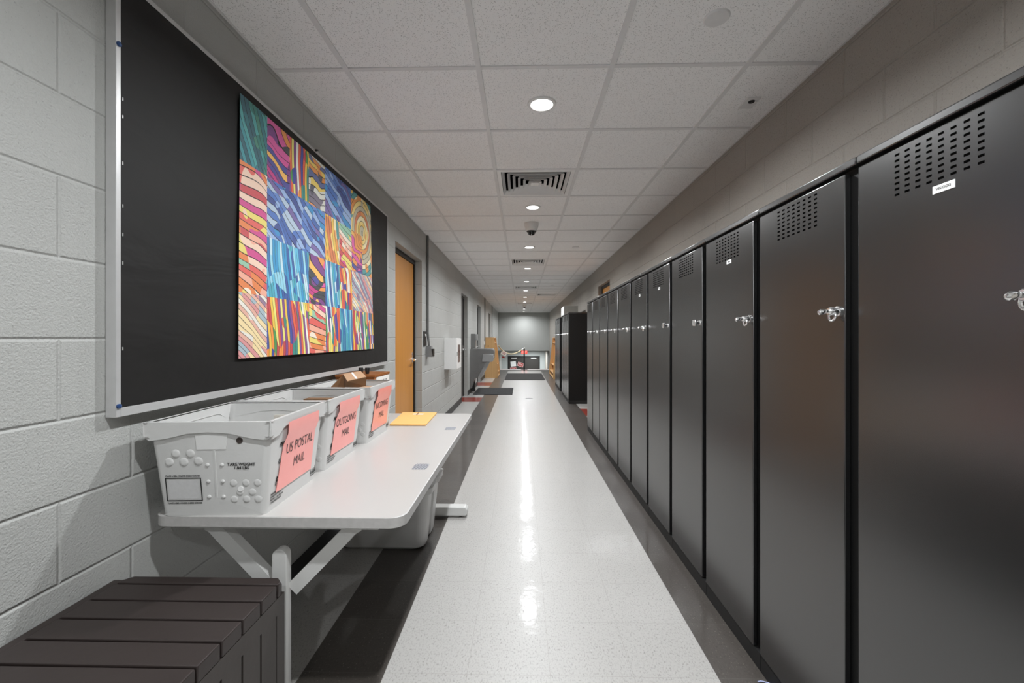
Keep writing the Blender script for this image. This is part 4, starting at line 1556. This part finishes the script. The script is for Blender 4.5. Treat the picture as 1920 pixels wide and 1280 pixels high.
# double doors below the stairs
dd = sempty('door_6', (0.13, YEND, -2.0), 'dark brown double doors at the bottom of the stairs', 'door')
o = dd.location
mb = MB(o)
mb.box(-0.799, -0.74, YEND - 0.02, YEND + 0.1, -2.0, 0.169)
mb.box(1.00, 1.059, YEND - 0.02, YEND + 0.1, -2.0, 0.169)
mb.box(-0.74, 1.00, YEND - 0.02, YEND + 0.1, 0.11, 0.169)
mb.build('door_frame', M['frame_dk'], dd, smooth=False)
for a, b, cx in ((-0.738, 0.126, -0.45), (0.134, 0.998, 0.70)):
    lf = MB(o).box(a, b, YEND + 0.02, YEND + 0.07, -1.99, 0.107).build('door_leaf', M['brown_door'], dd, smooth=False)
    MB(o).box(cx - 0.16, cx + 0.16, YEND - 0.035, YEND + 0.02, 0.0, 0.085, 0.006).build('door_closer', M['alu'], lf)
pc = at(962.4, 682, 25.5)
card('taped_sheet', pc.x, pc.z, YEND + 0.02, 0.31, 0.29, R(-7), 'paper', 'white sheet of paper taped to the left far door', 'sheet')
pc = at(976, 683.2, 25.5)
card('red_sign', pc.x, pc.z, YEND + 0.02, 0.36, 0.25, R(16), 'redsign', 'tilted red sign with a white border on the left far door', 'sign', True, [(-0.10, 0.11, 0.03), (-0.11, 0.10, -0.03)])
pc = at(962.5, 691.5, 25.5)
card('red_sign', pc.x, pc.z, YEND + 0.02, 0.36, 0.22, R(-12), 'redsign', 'lower red bordered sign half hidden by the floor edge', 'sign', True, [(-0.10, 0.11, 0.02)])

t = thing('exit_sign', 'small glowing red EXIT sign hanging under the far end wall', 'exit sign', (0.135, 21.95, 0.6))
o = t.location
hb = MB(o).box(-0.015, 0.285, 21.93, 21.97, 0.425, 0.585, 0.004).build('housing', M['exit_red'], t)
MB(o).text('EXIT', 0.13, (0.135, 21.928, 0.505), (1, 0, 0), (0, 0, 1), bold=0.002, ext=0.001, sx=0.95).build('lettering', M['exit_txt'], hb, smooth=False)
MB(o).box(0.12, 0.15, 21.94, 21.96, 0.585, 0.60).build('bracket', M['enamel'], t, smooth=False)

# lamp of the lower lobby
t = thing('lobby_light', 'ceiling light over the double doors below the stairs', 'ceiling light', (0.55, 24.1, 0.601))
MB().box(-0.3, 0.3, -0.3, 0.3, -0.02, 0.0, 0.004).build('housing', M['enamel'], t)
ld = bpy.data.lights.new('lamp', 'AREA')
ld.size = 0.5
ld.energy = 75
ld.spread = R(170)
ld.color = (0.95, 1.0, 1.0)
lo = bpy.data.objects.new('lamp', ld)
COL.objects.link(lo)
lo.parent = t
lo.location = (0, 0, -0.03)

scene.cycles.max_bounces = 10
scene.cycles.diffuse_bounces = 6
scene.cycles.glossy_bounces = 5
scene.cycles.sample_clamp_indirect = 8.0
scene.cycles.use_denoising = True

──────────

Give every line above again exactly, with no pictures.

Task output:
Keep writing the Blender script for this image. This is part 4, starting at line 1556. This part finishes the script. The script is for Blender 4.5. Treat the picture as 1920 pixels wide and 1280 pixels high.
# double doors below the stairs
dd = sempty('door_6', (0.13, YEND, -2.0), 'dark brown double doors at the bottom of the stairs', 'door')
o = dd.location
mb = MB(o)
mb.box(-0.799, -0.74, YEND - 0.02, YEND + 0.1, -2.0, 0.169)
mb.box(1.00, 1.059, YEND - 0.02, YEND + 0.1, -2.0, 0.169)
mb.box(-0.74, 1.00, YEND - 0.02, YEND + 0.1, 0.11, 0.169)
mb.build('door_frame', M['frame_dk'], dd, smooth=False)
for a, b, cx in ((-0.738, 0.126, -0.45), (0.134, 0.998, 0.70)):
    lf = MB(o).box(a, b, YEND + 0.02, YEND + 0.07, -1.99, 0.107).build('door_leaf', M['brown_door'], dd, smooth=False)
    MB(o).box(cx - 0.16, cx + 0.16, YEND - 0.035, YEND + 0.02, 0.0, 0.085, 0.006).build('door_closer', M['alu'], lf)
pc = at(962.4, 682, 25.5)
card('taped_sheet', pc.x, pc.z, YEND + 0.02, 0.31, 0.29, R(-7), 'paper', 'white sheet of paper taped to the left far door', 'sheet')
pc = at(976, 683.2, 25.5)
card('red_sign', pc.x, pc.z, YEND + 0.02, 0.36, 0.25, R(16), 'redsign', 'tilted red sign with a white border on the left far door', 'sign', True, [(-0.10, 0.11, 0.03), (-0.11, 0.10, -0.03)])
pc = at(962.5, 691.5, 25.5)
card('red_sign', pc.x, pc.z, YEND + 0.02, 0.36, 0.22, R(-12), 'redsign', 'lower red bordered sign half hidden by the floor edge', 'sign', True, [(-0.10, 0.11, 0.02)])

t = thing('exit_sign', 'small glowing red EXIT sign hanging under the far end wall', 'exit sign', (0.135, 21.95, 0.6))
o = t.location
hb = MB(o).box(-0.015, 0.285, 21.93, 21.97, 0.425, 0.585, 0.004).build('housing', M['exit_red'], t)
MB(o).text('EXIT', 0.13, (0.135, 21.928, 0.505), (1, 0, 0), (0, 0, 1), bold=0.002, ext=0.001, sx=0.95).build('lettering', M['exit_txt'], hb, smooth=False)
MB(o).box(0.12, 0.15, 21.94, 21.96, 0.585, 0.60).build('bracket', M['enamel'], t, smooth=False)

# lamp of the lower lobby
t = thing('lobby_light', 'ceiling light over the double doors below the stairs', 'ceiling light', (0.55, 24.1, 0.601))
MB().box(-0.3, 0.3, -0.3, 0.3, -0.02, 0.0, 0.004).build('housing', M['enamel'], t)
ld = bpy.data.lights.new('lamp', 'AREA')
ld.size = 0.5
ld.energy = 75
ld.spread = R(170)
ld.color = (0.95, 1.0, 1.0)
lo = bpy.data.objects.new('lamp', ld)
COL.objects.link(lo)
lo.parent = t
lo.location = (0, 0, -0.03)

scene.cycles.max_bounces = 10
scene.cycles.diffuse_bounces = 6
scene.cycles.glossy_bounces = 5
scene.cycles.sample_clamp_indirect = 8.0
scene.cycles.use_denoising = True